Problem to solve = Make an exact copy of the listing below.

----- Data segment -----

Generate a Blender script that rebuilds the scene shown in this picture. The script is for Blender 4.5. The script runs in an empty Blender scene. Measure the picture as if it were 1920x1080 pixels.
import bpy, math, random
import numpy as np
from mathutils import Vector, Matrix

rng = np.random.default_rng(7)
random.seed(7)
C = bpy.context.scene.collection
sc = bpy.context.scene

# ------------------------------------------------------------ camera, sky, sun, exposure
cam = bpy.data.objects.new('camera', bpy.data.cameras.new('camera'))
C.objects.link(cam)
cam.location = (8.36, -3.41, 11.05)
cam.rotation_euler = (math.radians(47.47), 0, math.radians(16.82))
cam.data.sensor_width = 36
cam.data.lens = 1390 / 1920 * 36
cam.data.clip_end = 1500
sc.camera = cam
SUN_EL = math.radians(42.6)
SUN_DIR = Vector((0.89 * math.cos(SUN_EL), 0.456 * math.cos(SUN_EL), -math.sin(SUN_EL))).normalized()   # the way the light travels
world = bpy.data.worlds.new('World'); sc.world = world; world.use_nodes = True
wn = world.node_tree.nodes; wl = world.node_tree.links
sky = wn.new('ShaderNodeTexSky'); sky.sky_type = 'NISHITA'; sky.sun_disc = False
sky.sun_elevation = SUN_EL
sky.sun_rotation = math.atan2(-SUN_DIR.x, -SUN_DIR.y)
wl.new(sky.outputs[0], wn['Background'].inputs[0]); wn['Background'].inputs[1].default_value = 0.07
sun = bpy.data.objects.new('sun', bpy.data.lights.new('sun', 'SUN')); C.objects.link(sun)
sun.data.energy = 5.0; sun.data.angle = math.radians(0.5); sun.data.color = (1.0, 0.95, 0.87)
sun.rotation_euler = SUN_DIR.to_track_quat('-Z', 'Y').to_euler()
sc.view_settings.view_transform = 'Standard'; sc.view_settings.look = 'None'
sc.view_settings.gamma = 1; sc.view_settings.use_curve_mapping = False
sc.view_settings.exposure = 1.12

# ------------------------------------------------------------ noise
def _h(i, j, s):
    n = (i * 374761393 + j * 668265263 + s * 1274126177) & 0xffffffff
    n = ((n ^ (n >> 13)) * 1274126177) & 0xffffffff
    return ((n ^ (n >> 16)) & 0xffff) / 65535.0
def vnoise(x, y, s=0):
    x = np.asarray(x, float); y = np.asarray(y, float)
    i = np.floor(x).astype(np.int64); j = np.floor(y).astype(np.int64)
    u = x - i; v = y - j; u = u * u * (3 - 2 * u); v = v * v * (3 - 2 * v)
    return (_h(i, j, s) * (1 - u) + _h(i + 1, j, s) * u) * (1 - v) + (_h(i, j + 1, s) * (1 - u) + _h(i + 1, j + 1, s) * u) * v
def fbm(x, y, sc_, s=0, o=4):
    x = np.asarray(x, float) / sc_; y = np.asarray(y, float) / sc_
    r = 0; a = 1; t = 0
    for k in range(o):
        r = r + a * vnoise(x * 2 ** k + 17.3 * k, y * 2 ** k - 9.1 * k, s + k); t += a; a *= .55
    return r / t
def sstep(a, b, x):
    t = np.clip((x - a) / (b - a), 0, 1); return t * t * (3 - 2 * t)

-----

Exercise solution =
Generate a Blender script that rebuilds the scene shown in this picture. The script is for Blender 4.5. The script runs in an empty Blender scene. Measure the picture as if it were 1920x1080 pixels.
import bpy, math, random
import numpy as np
from mathutils import Vector, Matrix

rng = np.random.default_rng(7)
random.seed(7)
C = bpy.context.scene.collection
sc = bpy.context.scene

# ------------------------------------------------------------ camera, sky, sun, exposure
cam = bpy.data.objects.new('camera', bpy.data.cameras.new('camera'))
C.objects.link(cam)
cam.location = (8.36, -3.41, 11.05)
cam.rotation_euler = (math.radians(47.47), 0, math.radians(16.82))
cam.data.sensor_width = 36
cam.data.lens = 1390 / 1920 * 36
cam.data.clip_end = 1500
sc.camera = cam
SUN_EL = math.radians(42.6)
SUN_DIR = Vector((0.89 * math.cos(SUN_EL), 0.456 * math.cos(SUN_EL), -math.sin(SUN_EL))).normalized()   # the way the light travels
world = bpy.data.worlds.new('World'); sc.world = world; world.use_nodes = True
wn = world.node_tree.nodes; wl = world.node_tree.links
sky = wn.new('ShaderNodeTexSky'); sky.sky_type = 'NISHITA'; sky.sun_disc = False
sky.sun_elevation = SUN_EL
sky.sun_rotation = math.atan2(-SUN_DIR.x, -SUN_DIR.y)
wl.new(sky.outputs[0], wn['Background'].inputs[0]); wn['Background'].inputs[1].default_value = 0.07
sun = bpy.data.objects.new('sun', bpy.data.lights.new('sun', 'SUN')); C.objects.link(sun)
sun.data.energy = 5.0; sun.data.angle = math.radians(0.5); sun.data.color = (1.0, 0.95, 0.87)
sun.rotation_euler = SUN_DIR.to_track_quat('-Z', 'Y').to_euler()
sc.view_settings.view_transform = 'Standard'; sc.view_settings.look = 'None'
sc.view_settings.gamma = 1; sc.view_settings.use_curve_mapping = False
sc.view_settings.exposure = 1.12

# ------------------------------------------------------------ noise
def _h(i, j, s):
    n = (i * 374761393 + j * 668265263 + s * 1274126177) & 0xffffffff
    n = ((n ^ (n >> 13)) * 1274126177) & 0xffffffff
    return ((n ^ (n >> 16)) & 0xffff) / 65535.0
def vnoise(x, y, s=0):
    x = np.asarray(x, float); y = np.asarray(y, float)
    i = np.floor(x).astype(np.int64); j = np.floor(y).astype(np.int64)
    u = x - i; v = y - j; u = u * u * (3 - 2 * u); v = v * v * (3 - 2 * v)
    return (_h(i, j, s) * (1 - u) + _h(i + 1, j, s) * u) * (1 - v) + (_h(i, j + 1, s) * (1 - u) + _h(i + 1, j + 1, s) * u) * v
def fbm(x, y, sc_, s=0, o=4):
    x = np.asarray(x, float) / sc_; y = np.asarray(y, float) / sc_
    r = 0; a = 1; t = 0
    for k in range(o):
        r = r + a * vnoise(x * 2 ** k + 17.3 * k, y * 2 ** k - 9.1 * k, s + k); t += a; a *= .55
    return r / t
def sstep(a, b, x):
    t = np.clip((x - a) / (b - a), 0, 1); return t * t * (3 - 2 * t)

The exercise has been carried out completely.